The issue is that I’m not sure how much of this set I will really remember – I’m convinced that Abrams’ claim as one of the biggest pop stars of 2025 is justified, but what it rides off doesn’t feel as significant as comparable breakthroughs. Perhaps a remedy for that is on the horizon: she introduces a track which she is “working on in real time” and while I don’t catch the name, it’s an incredible synth-pop banger which feels more in the direction of what I would expect from an artist of this esteem. Close to You and That’s So True are almost there, but not quite.

Ben Beaumont-Thomas
Wunderhorse are galloping through their Park set, sounding rangy yet tight as they kicks the doors off their single Midas.
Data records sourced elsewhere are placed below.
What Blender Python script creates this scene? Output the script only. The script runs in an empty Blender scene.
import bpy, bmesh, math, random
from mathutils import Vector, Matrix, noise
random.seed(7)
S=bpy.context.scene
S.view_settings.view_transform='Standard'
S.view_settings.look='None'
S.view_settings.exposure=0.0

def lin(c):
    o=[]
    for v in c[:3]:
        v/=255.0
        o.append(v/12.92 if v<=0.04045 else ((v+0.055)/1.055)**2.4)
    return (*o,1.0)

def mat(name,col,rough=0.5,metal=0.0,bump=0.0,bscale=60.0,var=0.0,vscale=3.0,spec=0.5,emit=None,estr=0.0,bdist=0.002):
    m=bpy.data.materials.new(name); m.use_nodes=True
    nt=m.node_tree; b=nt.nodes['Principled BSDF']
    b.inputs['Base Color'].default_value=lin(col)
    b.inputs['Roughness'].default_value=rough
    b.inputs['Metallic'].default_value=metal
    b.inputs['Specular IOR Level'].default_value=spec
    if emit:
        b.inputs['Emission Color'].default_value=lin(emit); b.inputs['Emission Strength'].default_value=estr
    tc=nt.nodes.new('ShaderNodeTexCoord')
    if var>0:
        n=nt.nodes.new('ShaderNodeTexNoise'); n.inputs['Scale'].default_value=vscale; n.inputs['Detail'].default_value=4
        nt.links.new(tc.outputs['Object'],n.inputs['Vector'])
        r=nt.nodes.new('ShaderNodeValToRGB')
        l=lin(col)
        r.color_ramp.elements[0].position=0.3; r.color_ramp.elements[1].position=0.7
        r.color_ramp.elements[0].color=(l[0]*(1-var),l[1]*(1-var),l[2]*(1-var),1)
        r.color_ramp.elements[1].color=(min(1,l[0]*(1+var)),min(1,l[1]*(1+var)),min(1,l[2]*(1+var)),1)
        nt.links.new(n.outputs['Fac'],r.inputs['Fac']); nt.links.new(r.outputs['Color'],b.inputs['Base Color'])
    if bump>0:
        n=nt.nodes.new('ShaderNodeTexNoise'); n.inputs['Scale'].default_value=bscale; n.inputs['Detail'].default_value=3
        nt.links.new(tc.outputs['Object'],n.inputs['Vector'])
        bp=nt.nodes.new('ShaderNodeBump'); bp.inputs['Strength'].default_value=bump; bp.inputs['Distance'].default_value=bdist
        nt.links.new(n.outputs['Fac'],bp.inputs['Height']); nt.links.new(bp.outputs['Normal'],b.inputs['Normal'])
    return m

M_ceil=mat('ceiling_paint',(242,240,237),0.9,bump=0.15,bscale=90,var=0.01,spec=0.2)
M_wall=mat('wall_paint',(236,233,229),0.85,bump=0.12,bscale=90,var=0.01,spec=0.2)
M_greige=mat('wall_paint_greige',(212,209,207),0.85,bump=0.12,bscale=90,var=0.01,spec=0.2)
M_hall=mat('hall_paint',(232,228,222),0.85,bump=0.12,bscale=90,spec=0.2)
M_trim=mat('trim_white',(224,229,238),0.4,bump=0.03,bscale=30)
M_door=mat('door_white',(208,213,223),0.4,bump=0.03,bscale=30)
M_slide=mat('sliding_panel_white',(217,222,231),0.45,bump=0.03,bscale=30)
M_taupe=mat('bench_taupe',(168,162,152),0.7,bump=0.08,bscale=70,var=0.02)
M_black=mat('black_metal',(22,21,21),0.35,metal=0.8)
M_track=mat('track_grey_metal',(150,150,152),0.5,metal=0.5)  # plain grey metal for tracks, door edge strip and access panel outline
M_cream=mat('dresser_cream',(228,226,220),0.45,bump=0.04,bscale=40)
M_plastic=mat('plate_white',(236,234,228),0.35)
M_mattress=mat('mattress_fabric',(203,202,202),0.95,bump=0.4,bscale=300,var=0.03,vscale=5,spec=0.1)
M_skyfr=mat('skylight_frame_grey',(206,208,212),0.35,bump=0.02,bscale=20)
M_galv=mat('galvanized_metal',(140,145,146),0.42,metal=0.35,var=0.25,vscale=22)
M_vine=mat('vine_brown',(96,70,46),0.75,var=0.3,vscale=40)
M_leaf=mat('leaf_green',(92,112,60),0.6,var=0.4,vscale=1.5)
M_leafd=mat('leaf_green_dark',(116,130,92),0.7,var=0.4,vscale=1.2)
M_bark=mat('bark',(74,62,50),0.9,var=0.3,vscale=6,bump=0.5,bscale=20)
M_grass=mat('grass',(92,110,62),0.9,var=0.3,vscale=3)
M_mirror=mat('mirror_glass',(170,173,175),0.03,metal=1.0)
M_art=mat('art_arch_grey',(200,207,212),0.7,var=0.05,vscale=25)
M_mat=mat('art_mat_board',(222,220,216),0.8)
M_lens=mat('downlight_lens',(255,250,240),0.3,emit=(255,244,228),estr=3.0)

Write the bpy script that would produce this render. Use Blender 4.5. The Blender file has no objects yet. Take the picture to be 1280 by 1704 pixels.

I saw them in Woodsies two years ago, where they debuted this – it’s now got more depth and growl to it, plus their wraparound shades look is appealingly grunge-cyberpunk.
This remains one of my very favourite British rock songs this century. Like a great lost Lou Reed number.
Meanwhile moshpits are a-forming at Denzel Curry over at West Holts, with Curry admirably on point as he rattles through Twistin’ in a rapid triplet-time flow. And Basil Brush and James Acaster have joined the Taskmaster lineup. None of these words are in the Bible etc.

Ben Beaumont-Thomas
Meanwhile there’s a Taskmaster live experience thing going on at the Cabaret tent. Gwilym says:
The crowd for Taskmaster is absolutely enormous, with people squinting through the Cabaret tent fire exits to get a glimpse of its hosts Alex Horne and Greg Davies. So far they’ve performed Starship’s Nothing’s Gonna Stop Us Now, Davies has given Horne a piggyback, there was a song about apples, and Horne has revealed the show’s worst-ever contestant (Tim Key). Every line is greeted with Beatles-on-The-Ed-Sullivan-Show whooping. Is TV the new rock’n’roll? No, but it’s pretty lively in here.
En Vogue reviewed

Safi Bugel
After over 30 years of touring, there’s no doubt En Vogue know what they’re doing. After a dramatic entrance one by one, the iconic R&B group waste absolutely no time in getting into the hits. First up is the slinky, attitude-heavy anthem You’re Never Gonna Get It, much to the delight of a crowd of mostly fortysomethings.
As expected, the four-piece don signature matching black outfits and perform synchronised diva choreo despite the 24C heat. Soon they snap open their matching “ooh bop!” hand fans, which they clack open and shut to the beat.
For the next half an hour or so, it’s a carousel of En Vogue’s best-known tracks, punctuated with the occasional “How we doing Glastonbury?”. The songs sound as sensual and catchy as ever, despite any dated sentiments (Free Your Mind’s “be colour-blind”).
They devote the second half to playing “some good old funky diva music”: think Cheryl Lynn’s Got to Be Real, Grace Jones’s Bad Girls, Aretha Franklin’s Respect. A cop- out, maybe, but one that the crowd is overjoyed about; they belt along with enthusiasm. By the time they reach I’m So Excited by the Pointer Sisters, it starts to feel a bit weary, though admittedly not to those around me.
While they may sit firmly in legacy act territory, as performers En Vogue have absolutely still got it: their precision harmonies still top-notch, their dance moves sharp. They close with their 1990 hit Hold On, a good reminder of their strength as musicians in their own right too.